Given problem: Filter the listing below, copying every line in which the word "scene" appears.

=====

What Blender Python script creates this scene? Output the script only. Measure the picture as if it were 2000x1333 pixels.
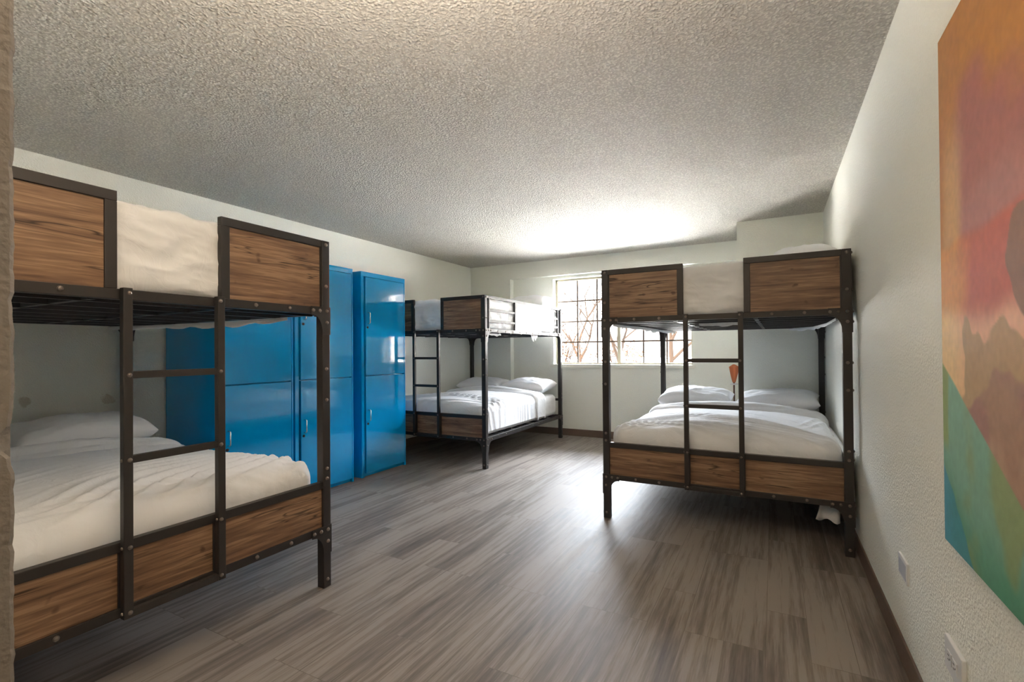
import bpy, bmesh, math, random
from mathutils import Vector, Matrix, noise
random.seed(7)
sc = bpy.context.scene
for o in list(bpy.data.objects): bpy.data.objects.remove(o)
C = sc.collection
PI = math.pi

# ------------------------------------------------------------------ camera
cam_d = bpy.data.cameras.new('camera')
cam = bpy.data.objects.new('camera', cam_d); C.objects.link(cam)
cam_d.sensor_width = 36.0
cam_d.lens = 950.94 * 36.0 / 2000.0
cam_d.shift_y = 12.07 / 2000.0
cam_d.clip_start = 0.02
R_ = Vector((0.88065739, 0.47367917, -0.00840258)); U_ = Vector((0.0108055, -0.00235156, 0.99993885)); F_ = Vector((-0.47363045, 0.88069433, 0.00718926))
m = Matrix(((R_.x, U_.x, -F_.x, 0), (R_.y, U_.y, -F_.y, 0), (R_.z, U_.z, -F_.z, 1.1801), (0, 0, 0, 1)))
cam.matrix_world = m
sc.camera = cam

# ------------------------------------------------------------------ light and exposure
SKY = 5.8
w = bpy.data.worlds.new('world'); sc.world = w; w.use_nodes = True
nt = w.node_tree; nt.nodes.clear()
wo = nt.nodes.new('ShaderNodeOutputWorld'); bg = nt.nodes.new('ShaderNodeBackground')
tc = nt.nodes.new('ShaderNodeTexCoord'); sx = nt.nodes.new('ShaderNodeSeparateXYZ'); cr = nt.nodes.new('ShaderNodeValToRGB')
nt.links.new(tc.outputs['Generated'], sx.inputs[0]); nt.links.new(sx.outputs['Z'], cr.inputs[0])
e = cr.color_ramp.elements      # pale winter sky: thin warm haze low behind the trees, bright cool cloud above
e[0].position = 0.0; e[0].color = (.085, .078, .07, 1)
e[1].position = 0.36; e[1].color = (.82, .90, 1.0, 1)
k = e.new(.15); k.color = (.15, .145, .14, 1)
nt.links.new(cr.outputs[0], bg.inputs['Color']); bg.inputs['Strength'].default_value = SKY
nt.links.new(bg.outputs[0], wo.inputs[0])

def area_light(name, loc, direction, sx_, sy_, power, color=(1, 1, 1), portal=False, spread=180):
    d = bpy.data.lights.new(name, 'AREA'); d.shape = 'RECTANGLE'; d.size = sx_; d.size_y = sy_
    d.energy = power; d.color = color; d.spread = math.radians(spread)
    o = bpy.data.objects.new(name, d); C.objects.link(o); o.location = loc
    o.rotation_euler = Vector(direction).to_track_quat('-Z', 'Y').to_euler()
    if portal: d.cycles.is_portal = True
    return o
area_light('window_portal', (-1.81, 6.52, 1.58), (0, -1, 0), 1.9, 1.25, 1, portal=True)
sun_d = bpy.data.lights.new('sun', 'SUN'); sun_d.energy = 14.0; sun_d.angle = math.radians(3); sun_d.color = (1, .82, .62)
sun = bpy.data.objects.new('sun', sun_d); C.objects.link(sun); sun.rotation_euler = Vector((.35, 1, -.8)).to_track_quat('-Z', 'Y').to_euler()

vs = sc.view_settings
vs.view_transform = 'Standard'; vs.look = 'None'; vs.gamma = 1.0; vs.use_curve_mapping = False
vs.exposure = 3.22
sc.cycles.max_bounces = 10; sc.cycles.diffuse_bounces = 7; sc.cycles.glossy_bounces = 4; sc.cycles.transparent_max_bounces = 12
sc.cycles.caustics_reflective = False; sc.cycles.caustics_refractive = False
sc.cycles.sample_clamp_indirect = 6.0

# ------------------------------------------------------------------ helpers
def obj(name, bm, mat, parent=None, smooth=False):
    me = bpy.data.meshes.new(name); bm.to_mesh(me); bm.free()
    if mat: me.materials.append(mat)
    if any(p.material_index == 1 for p in me.polygons): me.materials.append(M['rivet'])
    if smooth:
        for p in me.polygons: p.use_smooth = True
    o = bpy.data.objects.new(name, me); C.objects.link(o)
    if parent: o.parent = parent
    return o
def thing(name, label, cat, loc=(0, 0, 0), rz=0, group=None):
    o = bpy.data.objects.new(name, None); C.objects.link(o); o.location = loc; o.rotation_euler = (0, 0, rz)
    o.empty_display_size = .1
    return tag(o, label, cat, group)
def tag(o, label, cat, group=None, kind=None):
    o['label'] = label; o['category'] = cat
    if group: o['group'] = group
    if kind: o['kind'] = kind
    return o
def struct(name, bm, mat, parent=None, smooth=False):
    o = obj(name, bm, mat, parent, smooth)
    if not parent: o['kind'] = 'structure'
    return o
def copy_tree(o, parent=None):
    c = o.copy(); C.objects.link(c); c.parent = parent
    for ch in list(o.children): copy_tree(ch, c)
    return c
def NB(): return bmesh.new()
def box(bm, x0, x1, y0, y1, z0, z1, bev=0.0):
    r = bmesh.ops.create_cube(bm, size=1.0)
    vv = r['verts']
    for v in vv:
        v.co = Vector(((x0+x1)/2 + v.co.x*(x1-x0), (y0+y1)/2 + v.co.y*(y1-y0), (z0+z1)/2 + v.co.z*(z1-z0)))
    if bev > 0:
        es = list({e for v in vv for e in v.link_edges})
        bmesh.ops.bevel(bm, geom=es, offset=bev, segments=2, affect='EDGES', profile=.5)
def tube(bm, pts, rad, seg=8, cap=True):
    rings = []
    n = len(pts)
    for i, p in enumerate(pts):
        p = Vector(p)
        d = (Vector(pts[min(i+1, n-1)]) - Vector(pts[max(i-1, 0)])).normalized()
        a = Vector((0, 0, 1)) if abs(d.z) < .9 else Vector((1, 0, 0))
        e1 = d.cross(a).normalized(); e2 = d.cross(e1)
        r = rad[i] if isinstance(rad, (list, tuple)) else rad
        rings.append([bm.verts.new(p + e1*math.cos(2*PI*k/seg)*r + e2*math.sin(2*PI*k/seg)*r) for k in range(seg)])
    for a, b in zip(rings, rings[1:]):
        for k in range(seg): bm.faces.new((a[k], a[(k+1) % seg], b[(k+1) % seg], b[k]))
    if cap:
        bm.faces.new(rings[0][::-1]); bm.faces.new(rings[-1])
def rivet(bm, p, n, r=.0095):
    n = Vector(n); p = Vector(p)
    e1 = n.orthogonal().normalized(); e2 = n.cross(e1)
    prev = None
    for t in (0, .45, .8):
        a = t*PI/2
        ring = [bm.verts.new(p + (e1*math.cos(2*PI*k/10) + e2*math.sin(2*PI*k/10))*r*math.cos(a) + n*r*.85*math.sin(a)) for k in range(10)]
        if prev:
            for k in range(10): bm.faces.new((prev[k], prev[(k+1) % 10], ring[(k+1) % 10], ring[k])).material_index = 1
        prev = ring
    bm.faces.new(prev).material_index = 1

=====

Response:
What Blender Python script creates this scene? Output the script only. Measure the picture as if it were 2000x1333 pixels.
sc = bpy.context.scene